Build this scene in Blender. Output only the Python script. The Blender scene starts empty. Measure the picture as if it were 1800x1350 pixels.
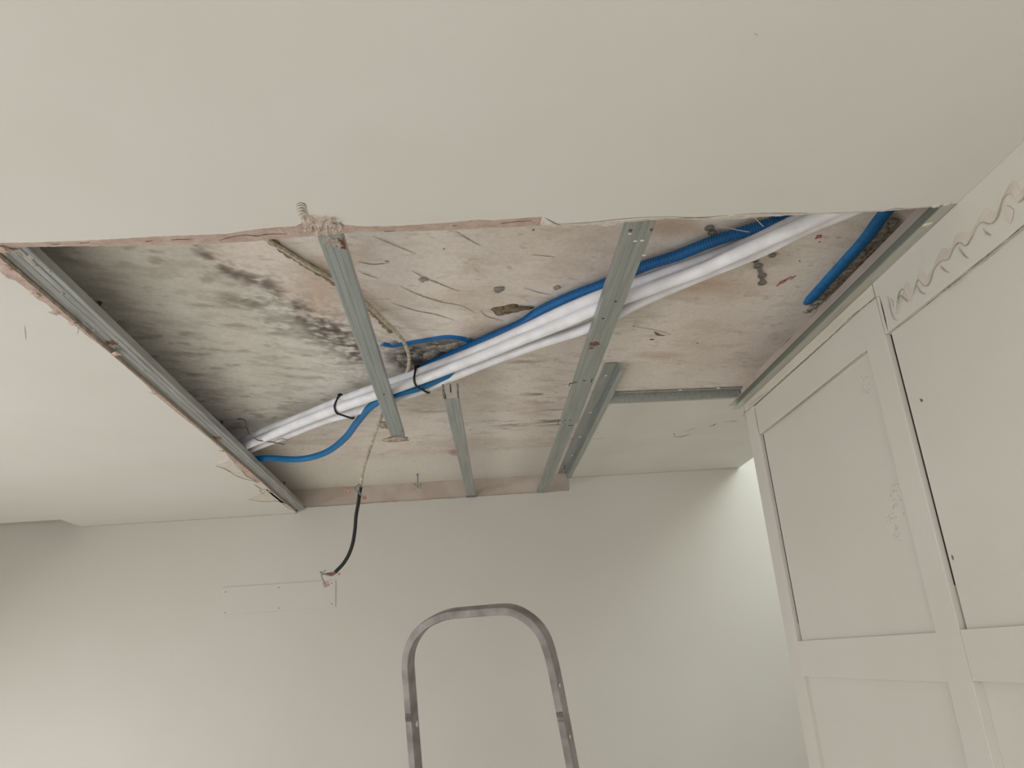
import bpy, bmesh, math, random
import numpy as np
from mathutils import Vector, Matrix
random.seed(7)

# ---------------------------------------------------------------- camera, world, light, exposure
EYE = 1.55                      # eye height above the floor; false ceiling is 1.00 m above the eye
W_, H_, F_ = 1800.0, 1350.0, 1362.4
R = np.array([[0.99624314, 0.05149019, -0.06963023],
              [-0.04831568, -0.33679664, -0.94033697],
              [-0.07186935, 0.94016849, -0.33304356]])
scn = bpy.context.scene
COL = scn.collection
cam = bpy.data.objects.new('camera', bpy.data.cameras.new('camera'))
COL.objects.link(cam)
M4 = Matrix([list(R[0]) + [0], list(R[1]) + [0], list(R[2]) + [EYE], [0, 0, 0, 1]])
cam.matrix_world = M4
cam.data.sensor_width = 36.0
cam.data.lens = F_ / W_ * 36.0
cam.data.clip_start = 0.02
scn.camera = cam
scn.view_settings.view_transform = 'Standard'
scn.view_settings.look = 'None'
scn.view_settings.gamma = 1.0
scn.view_settings.use_curve_mapping = False
scn.view_settings.exposure = 0.07

world = bpy.data.worlds.new('world'); scn.world = world
world.use_nodes = True
bg = world.node_tree.nodes['Background']
bg.inputs['Color'].default_value = (0.80, 0.90, 1.0, 1)
bg.inputs['Strength'].default_value = 0.9


def area(name, loc, size, target, power, col):
    l = bpy.data.lights.new(name, 'AREA'); l.shape = 'RECTANGLE'
    l.size, l.size_y = size; l.energy = power; l.color = col
    o = bpy.data.objects.new(name, l); COL.objects.link(o)
    o.location = loc
    d = Vector(target) - Vector(loc)
    o.rotation_euler = d.to_track_quat('-Z', 'Y').to_euler()
    return o


# daylight coming in through the three windows
area('daylight_left', (-4.12, 2.2, 1.35), (2.6, 1.4), (-2.2, 2.2, -1.2), 134, (0.905, 0.94, 1.0))
area('daylight_rear', (-0.65, -3.4, 1.35), (3.1, 1.7), (0.1, -0.6, -1.2), 118, (0.925, 0.955, 1.0))
area('daylight_skylight', (2.72, 3.92, 3.49), (1.45, 1.05), (2.55, 4.1, 0.0), 42, (0.84, 0.95, 0.97))

# ---------------------------------------------------------------- geometry helpers (coordinates relative to the eye)


def ray(px, py):
    return R @ np.array([px - W_ / 2, -(py - H_ / 2), -F_])


def onZ(p, z):
    d = ray(*p); return Vector(d * z / d[2])


def onY(p, y):
    d = ray(*p); return Vector(d * y / d[1])


def onX(p, x):
    d = ray(*p); return Vector(d * x / d[0])


def srgb(r, g=None, b=None):
    if g is None: r, g, b = r
    f = lambda c: c / 12.92 if c <= 0.04045 else ((c + 0.055) / 1.055) ** 2.4
    return (f(r), f(g), f(b), 1)


def hexc(h):
    return srgb(int(h[0:2], 16) / 255, int(h[2:4], 16) / 255, int(h[4:6], 16) / 255)


MATS = {}


def mat(name, c1, c2=None, rough=0.6, metal=0.0, scale=8.0, detail=5.0, bump=0.0, bscale=40.0, lo=0.35, hi=0.65, stretch=(1, 1, 1), spec=0.4):
    if name in MATS: return MATS[name]
    m = bpy.data.materials.new(name); m.use_nodes = True
    nt = m.node_tree; b = nt.nodes['Principled BSDF']
    b.inputs['Roughness'].default_value = rough
    b.inputs['Metallic'].default_value = metal
    b.inputs['Specular IOR Level'].default_value = spec
    tc = nt.nodes.new('ShaderNodeTexCoord')
    mp = nt.nodes.new('ShaderNodeMapping'); mp.inputs['Scale'].default_value = stretch
    nt.links.new(tc.outputs['Object'], mp.inputs['Vector'])
    n = nt.nodes.new('ShaderNodeTexNoise'); n.inputs['Scale'].default_value = scale; n.inputs['Detail'].default_value = detail
    nt.links.new(mp.outputs[0], n.inputs['Vector'])
    r = nt.nodes.new('ShaderNodeValToRGB')
    r.color_ramp.elements[0].position = lo; r.color_ramp.elements[1].position = hi
    r.color_ramp.elements[0].color = c1; r.color_ramp.elements[1].color = c2 or c1
    nt.links.new(n.outputs['Fac'], r.inputs['Fac'])
    nt.links.new(r.outputs['Color'], b.inputs['Base Color'])
    if bump:
        n2 = nt.nodes.new('ShaderNodeTexNoise'); n2.inputs['Scale'].default_value = bscale; n2.inputs['Detail'].default_value = 4
        nt.links.new(mp.outputs[0], n2.inputs['Vector'])
        bp = nt.nodes.new('ShaderNodeBump'); bp.inputs['Strength'].default_value = bump; bp.inputs['Distance'].default_value = 0.004
        nt.links.new(n2.outputs['Fac'], bp.inputs['Height']); nt.links.new(bp.outputs[0], b.inputs['Normal'])
    MATS[name] = m
    return m


def rusty(name, c1, c2, rust_centres):
    """galvanised steel with lengthwise streaks and a few rust spots at fixed places on the object"""
    m = mat(name, c1, c2, rough=0.42, metal=0.55, scale=60, stretch=(1, 0.06, 1), lo=0.3, hi=0.7, bump=0.08, bscale=90)
    nt = m.node_tree; b = nt.nodes['Principled BSDF']
    cur = b.inputs['Base Color'].links[0].from_socket
    geo = nt.nodes.new('ShaderNodeNewGeometry')
    nz = nt.nodes.new('ShaderNodeTexNoise'); nz.inputs['Scale'].default_value = 110; nz.inputs['Detail'].default_value = 3
    nt.links.new(geo.outputs['Position'], nz.inputs['Vector'])
    for (c, rad) in rust_centres:
        d = nt.nodes.new('ShaderNodeVectorMath'); d.operation = 'DISTANCE'
        nt.links.new(geo.outputs['Position'], d.inputs[0]); d.inputs[1].default_value = (c[0], c[1], c[2] + EYE)
        mr = nt.nodes.new('ShaderNodeMapRange'); mr.inputs[1].default_value = 0.0; mr.inputs[2].default_value = rad
        mr.inputs[3].default_value = 0.62; mr.inputs[4].default_value = 0.0
        nt.links.new(d.outputs['Value'], mr.inputs[0])
        ad = nt.nodes.new('ShaderNodeMath'); ad.operation = 'ADD'
        nt.links.new(nz.outputs['Fac'], ad.inputs[0]); nt.links.new(mr.outputs[0], ad.inputs[1])
        gt = nt.nodes.new('ShaderNodeMapRange'); gt.inputs[1].default_value = 0.76; gt.inputs[2].default_value = 0.86
        nt.links.new(ad.outputs[0], gt.inputs[0])
        mx = nt.nodes.new('ShaderNodeMix'); mx.data_type = 'RGBA'
        nt.links.new(gt.outputs[0], mx.inputs[0]); nt.links.new(cur, mx.inputs[6]); mx.inputs[7].default_value = hexc('7d4a38')
        cur = mx.outputs[2]
    nt.links.new(cur, b.inputs['Base Color'])
    return m


def vlerp(a, b, t): return a + (b - a) * t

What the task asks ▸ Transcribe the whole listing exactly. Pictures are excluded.

Output for this task ▸
Build this scene in Blender. Output only the Python script. The Blender scene starts empty. Measure the picture as if it were 1800x1350 pixels.
import bpy, bmesh, math, random
import numpy as np
from mathutils import Vector, Matrix
random.seed(7)

# ---------------------------------------------------------------- camera, world, light, exposure
EYE = 1.55                      # eye height above the floor; false ceiling is 1.00 m above the eye
W_, H_, F_ = 1800.0, 1350.0, 1362.4
R = np.array([[0.99624314, 0.05149019, -0.06963023],
              [-0.04831568, -0.33679664, -0.94033697],
              [-0.07186935, 0.94016849, -0.33304356]])
scn = bpy.context.scene
COL = scn.collection
cam = bpy.data.objects.new('camera', bpy.data.cameras.new('camera'))
COL.objects.link(cam)
M4 = Matrix([list(R[0]) + [0], list(R[1]) + [0], list(R[2]) + [EYE], [0, 0, 0, 1]])
cam.matrix_world = M4
cam.data.sensor_width = 36.0
cam.data.lens = F_ / W_ * 36.0
cam.data.clip_start = 0.02
scn.camera = cam
scn.view_settings.view_transform = 'Standard'
scn.view_settings.look = 'None'
scn.view_settings.gamma = 1.0
scn.view_settings.use_curve_mapping = False
scn.view_settings.exposure = 0.07

world = bpy.data.worlds.new('world'); scn.world = world
world.use_nodes = True
bg = world.node_tree.nodes['Background']
bg.inputs['Color'].default_value = (0.80, 0.90, 1.0, 1)
bg.inputs['Strength'].default_value = 0.9


def area(name, loc, size, target, power, col):
    l = bpy.data.lights.new(name, 'AREA'); l.shape = 'RECTANGLE'
    l.size, l.size_y = size; l.energy = power; l.color = col
    o = bpy.data.objects.new(name, l); COL.objects.link(o)
    o.location = loc
    d = Vector(target) - Vector(loc)
    o.rotation_euler = d.to_track_quat('-Z', 'Y').to_euler()
    return o


# daylight coming in through the three windows
area('daylight_left', (-4.12, 2.2, 1.35), (2.6, 1.4), (-2.2, 2.2, -1.2), 134, (0.905, 0.94, 1.0))
area('daylight_rear', (-0.65, -3.4, 1.35), (3.1, 1.7), (0.1, -0.6, -1.2), 118, (0.925, 0.955, 1.0))
area('daylight_skylight', (2.72, 3.92, 3.49), (1.45, 1.05), (2.55, 4.1, 0.0), 42, (0.84, 0.95, 0.97))

# ---------------------------------------------------------------- geometry helpers (coordinates relative to the eye)


def ray(px, py):
    return R @ np.array([px - W_ / 2, -(py - H_ / 2), -F_])


def onZ(p, z):
    d = ray(*p); return Vector(d * z / d[2])


def onY(p, y):
    d = ray(*p); return Vector(d * y / d[1])


def onX(p, x):
    d = ray(*p); return Vector(d * x / d[0])


def srgb(r, g=None, b=None):
    if g is None: r, g, b = r
    f = lambda c: c / 12.92 if c <= 0.04045 else ((c + 0.055) / 1.055) ** 2.4
    return (f(r), f(g), f(b), 1)


def hexc(h):
    return srgb(int(h[0:2], 16) / 255, int(h[2:4], 16) / 255, int(h[4:6], 16) / 255)


MATS = {}


def mat(name, c1, c2=None, rough=0.6, metal=0.0, scale=8.0, detail=5.0, bump=0.0, bscale=40.0, lo=0.35, hi=0.65, stretch=(1, 1, 1), spec=0.4):
    if name in MATS: return MATS[name]
    m = bpy.data.materials.new(name); m.use_nodes = True
    nt = m.node_tree; b = nt.nodes['Principled BSDF']
    b.inputs['Roughness'].default_value = rough
    b.inputs['Metallic'].default_value = metal
    b.inputs['Specular IOR Level'].default_value = spec
    tc = nt.nodes.new('ShaderNodeTexCoord')
    mp = nt.nodes.new('ShaderNodeMapping'); mp.inputs['Scale'].default_value = stretch
    nt.links.new(tc.outputs['Object'], mp.inputs['Vector'])
    n = nt.nodes.new('ShaderNodeTexNoise'); n.inputs['Scale'].default_value = scale; n.inputs['Detail'].default_value = detail
    nt.links.new(mp.outputs[0], n.inputs['Vector'])
    r = nt.nodes.new('ShaderNodeValToRGB')
    r.color_ramp.elements[0].position = lo; r.color_ramp.elements[1].position = hi
    r.color_ramp.elements[0].color = c1; r.color_ramp.elements[1].color = c2 or c1
    nt.links.new(n.outputs['Fac'], r.inputs['Fac'])
    nt.links.new(r.outputs['Color'], b.inputs['Base Color'])
    if bump:
        n2 = nt.nodes.new('ShaderNodeTexNoise'); n2.inputs['Scale'].default_value = bscale; n2.inputs['Detail'].default_value = 4
        nt.links.new(mp.outputs[0], n2.inputs['Vector'])
        bp = nt.nodes.new('ShaderNodeBump'); bp.inputs['Strength'].default_value = bump; bp.inputs['Distance'].default_value = 0.004
        nt.links.new(n2.outputs['Fac'], bp.inputs['Height']); nt.links.new(bp.outputs[0], b.inputs['Normal'])
    MATS[name] = m
    return m


def rusty(name, c1, c2, rust_centres):
    """galvanised steel with lengthwise streaks and a few rust spots at fixed places on the object"""
    m = mat(name, c1, c2, rough=0.42, metal=0.55, scale=60, stretch=(1, 0.06, 1), lo=0.3, hi=0.7, bump=0.08, bscale=90)
    nt = m.node_tree; b = nt.nodes['Principled BSDF']
    cur = b.inputs['Base Color'].links[0].from_socket
    geo = nt.nodes.new('ShaderNodeNewGeometry')
    nz = nt.nodes.new('ShaderNodeTexNoise'); nz.inputs['Scale'].default_value = 110; nz.inputs['Detail'].default_value = 3
    nt.links.new(geo.outputs['Position'], nz.inputs['Vector'])
    for (c, rad) in rust_centres:
        d = nt.nodes.new('ShaderNodeVectorMath'); d.operation = 'DISTANCE'
        nt.links.new(geo.outputs['Position'], d.inputs[0]); d.inputs[1].default_value = (c[0], c[1], c[2] + EYE)
        mr = nt.nodes.new('ShaderNodeMapRange'); mr.inputs[1].default_value = 0.0; mr.inputs[2].default_value = rad
        mr.inputs[3].default_value = 0.62; mr.inputs[4].default_value = 0.0
        nt.links.new(d.outputs['Value'], mr.inputs[0])
        ad = nt.nodes.new('ShaderNodeMath'); ad.operation = 'ADD'
        nt.links.new(nz.outputs['Fac'], ad.inputs[0]); nt.links.new(mr.outputs[0], ad.inputs[1])
        gt = nt.nodes.new('ShaderNodeMapRange'); gt.inputs[1].default_value = 0.76; gt.inputs[2].default_value = 0.86
        nt.links.new(ad.outputs[0], gt.inputs[0])
        mx = nt.nodes.new('ShaderNodeMix'); mx.data_type = 'RGBA'
        nt.links.new(gt.outputs[0], mx.inputs[0]); nt.links.new(cur, mx.inputs[6]); mx.inputs[7].default_value = hexc('7d4a38')
        cur = mx.outputs[2]
    nt.links.new(cur, b.inputs['Base Color'])
    return m


def vlerp(a, b, t): return a + (b - a) * t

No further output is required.